■ TASK STATEMENT: Select the lines that contain "picture" and copy each of them.
# # # # #
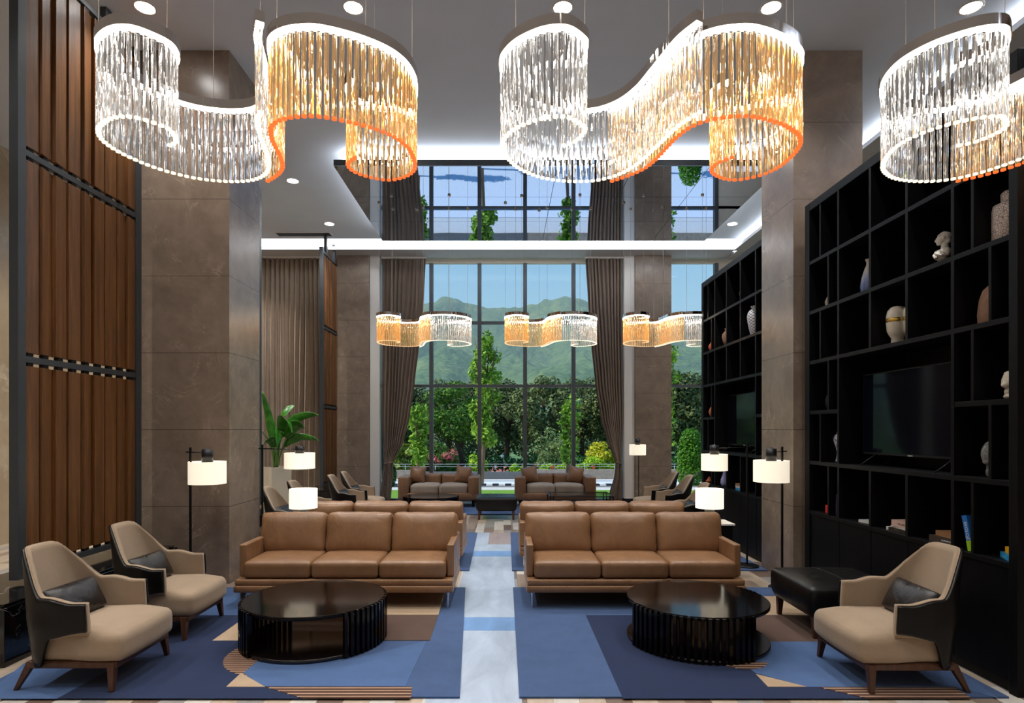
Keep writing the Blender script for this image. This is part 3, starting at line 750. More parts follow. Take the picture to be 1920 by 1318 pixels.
def make_table_lamp(label, loc):
    t = thing('table_lamp', label, 'table lamp', loc, 0, 'glowing drum table lamps')
    mb = MB(); mb.lathe([(.052, 0), (.052, .13), (.02, .14), (.012, .16)], 28); mb.build('base', 'lamp_metal', t)
    mb = MB(); mb.lathe([(.148, .148), (.148, .357)], 40, caps=False); mb.lathe([(.144, .357), (.144, .148)], 40, caps=False); mb.lathe([(.144, .30), (.02, .30)], 40, caps=False)
    mb.build('lamp_shade', 'table_shade_glow', t); return t
make_table_lamp('glowing drum table lamp behind the near left sofa', (-2.20, 6.55, .601))
make_table_lamp('glowing drum table lamp behind the near right sofa', (2.23, 6.55, .601))
def make_side_table(label, loc):
    t = thing('side_table', label, 'side table', loc, 0, 'side tables behind the sofas')
    mb = MB(); mb.box(-.22, .22, -.16, .16, .58, .60); mb.build('tabletop', 'white_paint', t, bevel=.003)
    mb = MB(); mb.box(-.20, .20, -.15, .15, 0, .58); mb.build('cabinet', 'black_wood', t, bevel=.004); return t
make_side_table('black side table with white top under the left table lamp', (-2.20, 6.55, .0))
make_side_table('black side table with white top under the right table lamp', (2.23, 6.55, .0))
# ================================================================ chandeliers: two S shaped bands of hanging glass rods each
CLEAR = [(.29, 2.973), (.345, 2.93), (.3757, 2.82), (.332, 2.747), (.264, 2.70), (.169, 2.715), (.0645, 2.79), (.004, 2.885), (-.013, 2.98), (.008, 3.095), (.075, 3.234), (.178, 3.335), (.28, 3.385), (.402, 3.405), (.529, 3.385), (.635, 3.30), (.705, 3.169), (.745, 3.018), (.775, 2.892), (.81, 2.765), (.864, 2.664)]
AMBER = [(.606, 3.40), (.69, 3.32), (.757, 3.22), (.792, 3.09), (.813, 2.946), (.845, 2.83), (.885, 2.765), (.945, 2.722), (1.02, 2.70), (1.117, 2.70), (1.256, 2.756), (1.365, 2.83), (1.430, 2.908), (1.465, 3.0), (1.476, 3.119), (1.459, 3.247), (1.40, 3.335), (1.30, 3.385), (1.20, 3.35), (1.125, 3.27), (1.118, 3.18), (1.173, 3.107)]
CX, CY = .735, 3.03
STR = {k: [(x - CX, y - CY) for x, y in catmull(v, 10)] for k, v in (('clear', CLEAR), ('amber', AMBER))}
RODL = .385
def rod_mb(M=None, mb=None, r=.0118, seg=5, lv=4):
    mb = mb or MB(); prof = []
    P = [[(r * math.cos(2 * PI * k / seg + .8 * j / lv), r * math.sin(2 * PI * k / seg + .8 * j / lv), -RODL + .006 + (RODL - .006) * j / lv) for j in range(lv + 1)] for k in range(seg)]
    mb.grid(P, 0, False, True, M=M)
    q = 8; rr = r * 1.06
    vs = [(rr * math.cos(2 * PI * k / q), rr * math.sin(2 * PI * k / q), z) for z in (-RODL, -RODL + .009) for k in range(q)]
    mb.add(vs, [tuple(reversed(range(q)))] + [(k, (k + 1) % q, (k + 1) % q + q, k + q) for k in range(q)], 1, False, M)
    return mb
rodme = {}
FARM = {'clear': ['clear_rod_glass', 'rod_tip_warm'], 'amber': ['amber_rod_glass', 'rod_tip_soft']}
for kd, ms in (('clear', ['clear_rod_glass', 'rod_tip_warm']), ('amber', ['amber_rod_glass', 'rod_tip_amber']), ('far_clear', FARM['clear']), ('far_amber', FARM['amber'])):
    o = rod_mb().build('glass_rod', ms); rodme[kd] = o.data; bpy.data.objects.remove(o)
def make_chandelier(label, loc, flip, group, cables, top_z, grip):
    t = thing('chandelier', label, 'chandelier', loc, PI if flip else 0, group)
    sg = -1 if flip else 1; allr = []
    for kd in ('clear', 'amber'):
        pts = resample(STR[kd], .01)
        def ribbon(hw, z0, z1):
            A, B = [], []
            for i, p in enumerate(pts):
                a = Vector(pts[max(i - 1, 0)]); b = Vector(pts[min(i + 1, len(pts) - 1)]); d = (b - a).normalized(); n = Vector((-d.y, d.x))
                A.append([(p[0] + n.x * hw, p[1] + n.y * hw, z0), (p[0] + n.x * hw, p[1] + n.y * hw, z1)]); B.append([(p[0] - n.x * hw, p[1] - n.y * hw, z0), (p[0] - n.x * hw, p[1] - n.y * hw, z1)])
            mb = MB(); mb.slab(A, B); return mb
        fo = ribbon(.020, .012, .062).build('frame', 'dark_chrome', t); fo.data.polygons.foreach_set('use_smooth', [False] * len(fo.data.polygons)); 
        ribbon(.0155, -.002, .0125).build('light_strip', 'led_strip', t)
        for p in resample(STR[kd], .033): allr.append((p, kd))
    allr.sort(key=lambda q: q[0][1] * sg)
    for (p, kd) in allr[:100]:
        o = bpy.data.objects.new('glass_rod', rodme[('far_' if flip else '') + kd]); C.objects.link(o); o.parent = t; o.location = (p[0], p[1], -.011); o.rotation_euler = (0, 0, rnd.random() * 6)
        o['label'] = 'clear glass rod' if kd == 'clear' else 'amber glass rod'
    mb = {'clear': MB(), 'amber': MB()}
    for (p, kd) in allr[100:]: rod_mb(Matrix.Translation((p[0], p[1], -.011)) @ Matrix.Rotation(rnd.random() * 6, 4, 'Z'), mb[kd])
    mm = MB()
    for kd, off in (('clear', 0), ('amber', 2)): mm.add(mb[kd].v, mb[kd].f, 0); mm.m[-len(mb[kd].f):] = [q + off for q in mb[kd].m]
    o = mm.build('glass_rods', ['clear_rod_glass', 'rod_tip_warm', 'amber_rod_glass', 'rod_tip_soft' if flip else 'rod_tip_amber'], t); tag(o, 'remaining clear and amber glass rods', None, None, 'stuff')
    for (x, y) in cables:
        mb = MB(); mb.tube([(x, y, .06), (x, y, top_z)], .0017 if not grip else .0022, 6); mb.build('suspension_cable', 'cable_steel', t)
        mb = MB()
        if grip: mb.lathe([(.020, top_z - .022), (.024, top_z - .015), (.024, top_z - .001)], 16, x, y); mb.build('cable_grip', 'dark_chrome', t)
        else: mb.lathe([(.012, top_z - .02), (.022, top_z - .004), (.022, top_z - .001)], 16, x, y); mb.build('ceiling_cup', 'chrome', t)
    return t
ca = [(STR['clear'][i][0], STR['clear'][i][1]) for i in (22, 62, 122, 182)] + [(STR['amber'][i][0], STR['amber'][i][1]) for i in (64, 104, 136, 178)]
c1 = make_chandelier('large glass rod chandelier above the left armchairs', (-1.215, 3.03, 3.40), False, 'large S shaped glass chandeliers over the front seating', ca, CZ - 3.40, False)
dup(c1, (.735, 3.03, 3.40), None, 'large glass rod chandelier hanging near the middle, over the aisle')
dup(c1, (2.695, 3.03, 3.40), None, 'large glass rod chandelier cut by the right picture edge, over the bookshelf')
c2 = make_chandelier('distant chandelier hanging before the left tied curtain', (-1.31, 9.8, 3.40), True, 'distant S shaped glass chandeliers before the window', ca, 5.29 - 3.40, True)
dup(c2, (.745, 9.8, 3.40), None, 'distant chandelier hanging before the middle of the window')
dup(c2, (2.67, 9.8, 3.40), None, 'distant chandelier partly hidden by the far black shelf')
# ================================================================ black shelf units
SX = 3.06; SB = 3.46; LV = [.79, 1.29, 1.79, 2.29, 2.79, 3.29, 3.79]; T = .035
def shelf(label, ya, yb, cols, halves, end_stile, far_end):
    """ya..yb along the wall; cols: divider positions from far to near; halves: {(col,row): y}"""
    t = thing('shelf_unit', label, 'shelf unit', (0, 0, 0), 0, 'tall black shelf units')
    f, n = max(ya, yb), min(ya, yb)
    for y0, y1 in ((f - .09, f), (n, n + end_stile)):
        mb = MB(); mb.box(SX, SB, y0, y1, 0, 3.88); mb.build('side_panel', 'black_wood', t, bevel=.003)
    fi, ni = f - .09, n + end_stile
    mb = MB(); mb.box(SX, SB, ni, fi, 3.80, 3.88); mb.build('top_panel', 'black_wood', t, bevel=.003)
    mb = MB(); mb.box(SB, SB + .03, n, f, 0, 3.88); mb.build('back_panel', 'black_wood', t)
    edges = [fi] + cols + [ni]; nc = len(edges) - 1
    for z in LV[:-1]:
        if z == 1.79:
            for a, b in ((edges[0], edges[1]), (edges[-2], edges[-1])): mb = MB(); mb.box(SX + .004, SB, b, a, z - T, z); mb.build('shelf', 'black_wood', t, bevel=.002)
        else: mb = MB(); mb.box(SX + .002, SB, ni, fi, z - T, z); mb.build('shelf', 'black_wood', t, bevel=.002)
    tvs = (1, 2)
    for r in range(6):
        z0, z1 = LV[r], (LV[r + 1] - T if r < 5 else 3.80)
        if r in (1, 2): z0, z1 = (LV[1], LV[2] - T) if r == 1 else (LV[2], LV[3] - T)
        for k, y in enumerate(cols):
            if r in tvs and 0 < k < len(cols) - 1: continue
            za = z0 - (T if r == 2 else 0)
            mb = MB(); mb.box(SX + .001, SB, y - .015, y + .015, za, z1); mb.build('divider', 'black_wood', t, bevel=.002)
        for (c, rr), y in halves.items():
            if rr == r: mb = MB(); mb.box(SX + .003, SB, y - .012, y + .012, z0, z1); mb.build('divider', 'black_wood', t, bevel=.002)
    mb = MB(); mb.box(SX + .03, SB, ni, fi, .0, .06); mb.build('plinth_board', 'dull_black', t)
    for a, b in zip(edges, edges[1:]):
        mb = MB(); mb.box(SX + .012, SX + .034, b + .003, a - .003, .062, .752); mb.build('cabinet_door', 'black_wood', t, bevel=.002)
    return t
def D(px, X=SX): return X * 1126 / (px - 947)
shelf('near black shelf unit with television, ornaments and books on the right', 6.13, 3.585, [5.52, 5.04, 4.58, 4.11],
      {(0, 5): D(1537), (0, 4): D(1552), (0, 3): D(1537), (0, 2): D(1552), (0, 1): D(1537), (0, 0): D(1552), (4, 5): D(1855), (4, 4): D(1822), (4, 3): D(1855), (4, 2): D(1822), (4, 1): D(1855), (4, 0): D(1822)}, .065, True)
shelf('far black shelf unit with television beyond the right marble pillar', 9.36, 7.03, [8.77, 8.31, 7.82, 7.34],
      {(0, 5): 9.07, (0, 4): 8.92, (0, 3): 9.07, (0, 2): 8.92, (0, 1): 9.07, (0, 0): 8.92}, .03, True)
def tv(label, yc, w, h, z0, X):
    t = thing('television', label, 'television', (X, yc, LV[1]), 0, 'black flat televisions'); z = z0 - LV[1]
    mb = MB(); mb.box(0, .035, -w / 2, w / 2, z, z + h); mb.build('bezel', 'dull_black', t, bevel=.003)
    q = 'tv_screen'
    mb = MB(); mb.box(-.0015, 0, -w / 2 + .012, w / 2 - .012, z + .02, z + h - .012); mb.build('screen', q, t)
    mb = MB(); mb.box(-.003, .001, -.03, .03, z + .004, z + .014); mb.build('badge', 'chrome', t)
    for s in (-1, 1):
        mb = MB(); mb.tube([(-.13, s * w * .36, .004), (.015, s * w * .36, z + .01)], .005, 6); mb.tube([(.15, s * w * .36, .004), (.015, s * w * .36, z + .01)], .005, 6); mb.build('stand_foot', 'lamp_metal', t)
simple('tv_screen', (.003, .004, .008, 1), .06, 0, .2, var=.05)
tv('black television in the near shelf unit', 4.77, 1.26, .71, 1.385, 3.22)
tv('black television in the far shelf unit', 8.08, 1.26, .71, 1.385, 3.22)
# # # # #
■ REPLY TO THE TASK:
Keep writing the Blender script for this image. This is part 3, starting at line 750. More parts follow. Take the picture to be 1920 by 1318 pixels.
dup(c1, (2.695, 3.03, 3.40), None, 'large glass rod chandelier cut by the right picture edge, over the bookshelf')